Like Kierkegaard, Sartre saw problems with rationality, calling it a form of “bad faith”, an
attempt by the self to impose structure on a world of phenomena — “the Other” — that is
fundamentally irrational and random. According to Sartre, rationality and other forms of bad
faith hinder people from finding meaning in freedom. To try to suppress their feelings of anxiety
and dread, people confine themselves within everyday experience, Sartre asserts, thereby
relinquishing their freedom and acquiescing to being possessed in one form or another by “the
Look” of “the Other” (i.e. possessed by another person — or at least one’s idea of that other
person). In a similar vein, Camus believed that society and religion falsely teach humans that
“the other” has order and structure.
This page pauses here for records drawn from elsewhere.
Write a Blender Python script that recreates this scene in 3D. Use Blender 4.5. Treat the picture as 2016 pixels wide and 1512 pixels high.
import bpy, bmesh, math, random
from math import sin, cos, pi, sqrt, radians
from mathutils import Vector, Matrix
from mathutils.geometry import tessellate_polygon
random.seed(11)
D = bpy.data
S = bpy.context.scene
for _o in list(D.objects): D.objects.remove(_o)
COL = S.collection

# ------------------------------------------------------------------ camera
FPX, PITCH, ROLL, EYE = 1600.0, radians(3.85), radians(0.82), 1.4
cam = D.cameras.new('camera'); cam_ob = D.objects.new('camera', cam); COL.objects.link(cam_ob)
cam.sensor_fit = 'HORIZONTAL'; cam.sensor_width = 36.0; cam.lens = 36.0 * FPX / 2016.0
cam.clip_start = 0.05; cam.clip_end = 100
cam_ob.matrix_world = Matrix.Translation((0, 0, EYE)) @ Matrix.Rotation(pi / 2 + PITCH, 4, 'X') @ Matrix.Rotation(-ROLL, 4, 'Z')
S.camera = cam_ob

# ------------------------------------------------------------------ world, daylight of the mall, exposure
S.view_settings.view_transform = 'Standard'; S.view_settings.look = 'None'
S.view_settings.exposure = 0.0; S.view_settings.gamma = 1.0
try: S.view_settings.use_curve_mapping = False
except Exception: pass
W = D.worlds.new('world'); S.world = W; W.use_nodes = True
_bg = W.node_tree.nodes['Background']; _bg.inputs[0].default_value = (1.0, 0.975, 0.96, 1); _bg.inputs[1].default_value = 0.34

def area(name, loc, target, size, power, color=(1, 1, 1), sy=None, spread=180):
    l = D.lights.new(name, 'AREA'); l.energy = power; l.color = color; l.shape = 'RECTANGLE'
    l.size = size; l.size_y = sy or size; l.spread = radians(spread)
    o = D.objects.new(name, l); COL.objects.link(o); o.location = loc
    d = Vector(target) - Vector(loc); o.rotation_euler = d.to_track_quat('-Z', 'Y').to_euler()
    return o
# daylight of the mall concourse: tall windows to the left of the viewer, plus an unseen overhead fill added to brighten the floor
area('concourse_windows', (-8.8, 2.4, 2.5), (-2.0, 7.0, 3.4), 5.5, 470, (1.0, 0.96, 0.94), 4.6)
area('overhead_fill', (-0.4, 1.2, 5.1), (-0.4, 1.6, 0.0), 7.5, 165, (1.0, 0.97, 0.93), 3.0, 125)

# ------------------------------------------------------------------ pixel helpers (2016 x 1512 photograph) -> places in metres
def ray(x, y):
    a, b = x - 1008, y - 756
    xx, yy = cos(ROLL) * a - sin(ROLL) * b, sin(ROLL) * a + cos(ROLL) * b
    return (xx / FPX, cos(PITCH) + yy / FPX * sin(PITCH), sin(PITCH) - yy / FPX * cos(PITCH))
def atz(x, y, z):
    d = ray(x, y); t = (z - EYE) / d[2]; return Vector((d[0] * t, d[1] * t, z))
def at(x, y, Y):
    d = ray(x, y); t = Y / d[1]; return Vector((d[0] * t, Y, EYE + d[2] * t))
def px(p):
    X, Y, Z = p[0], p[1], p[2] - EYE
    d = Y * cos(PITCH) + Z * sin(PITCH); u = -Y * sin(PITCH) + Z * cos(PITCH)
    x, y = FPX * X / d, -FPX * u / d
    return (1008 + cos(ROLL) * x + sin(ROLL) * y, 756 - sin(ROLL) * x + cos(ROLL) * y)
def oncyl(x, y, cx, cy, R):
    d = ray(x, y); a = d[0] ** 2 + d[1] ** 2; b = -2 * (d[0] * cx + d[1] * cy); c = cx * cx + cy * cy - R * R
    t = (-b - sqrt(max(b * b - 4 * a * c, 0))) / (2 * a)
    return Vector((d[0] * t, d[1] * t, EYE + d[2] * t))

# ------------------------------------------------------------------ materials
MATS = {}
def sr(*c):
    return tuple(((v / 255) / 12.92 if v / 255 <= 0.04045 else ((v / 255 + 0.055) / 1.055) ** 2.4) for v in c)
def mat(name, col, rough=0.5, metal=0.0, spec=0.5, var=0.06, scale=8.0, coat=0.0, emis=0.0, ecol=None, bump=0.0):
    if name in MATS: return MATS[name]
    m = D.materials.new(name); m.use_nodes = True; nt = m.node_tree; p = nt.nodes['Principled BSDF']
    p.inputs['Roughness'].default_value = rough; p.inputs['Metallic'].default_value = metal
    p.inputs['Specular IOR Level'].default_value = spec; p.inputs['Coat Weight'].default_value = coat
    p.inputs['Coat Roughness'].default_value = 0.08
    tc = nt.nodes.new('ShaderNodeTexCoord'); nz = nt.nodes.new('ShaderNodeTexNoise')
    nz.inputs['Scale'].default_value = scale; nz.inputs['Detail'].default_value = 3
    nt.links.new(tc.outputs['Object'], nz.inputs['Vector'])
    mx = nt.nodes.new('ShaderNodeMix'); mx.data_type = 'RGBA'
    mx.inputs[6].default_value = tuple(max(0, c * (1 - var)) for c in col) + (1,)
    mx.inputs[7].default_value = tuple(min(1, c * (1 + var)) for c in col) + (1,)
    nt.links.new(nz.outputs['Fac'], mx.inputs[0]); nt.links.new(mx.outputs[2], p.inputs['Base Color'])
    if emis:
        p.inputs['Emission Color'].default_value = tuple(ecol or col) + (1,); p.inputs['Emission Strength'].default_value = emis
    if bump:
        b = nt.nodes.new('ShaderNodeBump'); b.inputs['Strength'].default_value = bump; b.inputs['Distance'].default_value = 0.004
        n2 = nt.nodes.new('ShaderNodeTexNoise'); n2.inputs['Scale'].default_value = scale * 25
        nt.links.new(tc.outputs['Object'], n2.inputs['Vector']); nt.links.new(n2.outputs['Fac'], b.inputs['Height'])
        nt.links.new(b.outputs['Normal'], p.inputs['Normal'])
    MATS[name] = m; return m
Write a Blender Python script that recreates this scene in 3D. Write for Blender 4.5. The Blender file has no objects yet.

For camus, when an individual’s consciousness, longing for
order, collides with the Other’s lack of order, a third element is born: absurdity.
Task Write a short note on Existentialism.
30.5 Summary
Existentialism is foreshadowed most notably by 19th century philosophers Soren
Kierkegaard and Friedrich Nietzsche, though it had forerunners in earlier centuries.
Existentialist thinkers focus on the question of concrete human existence and the condi-
tions of this existence rather than hypothesizing a human essence, stressing that the human
essence is determined through life choices.
A central proposition of existentialism is that existence precedes essence, which means that
the actual life of the individual is what constitutes what could be called his or her “essence”
instead of there being a predetermined essence that defines what it is to be a human.
“Existential” Angst, sometimes called dread, anxiety or even anguish is a term that is
common to many existentialist thinkers.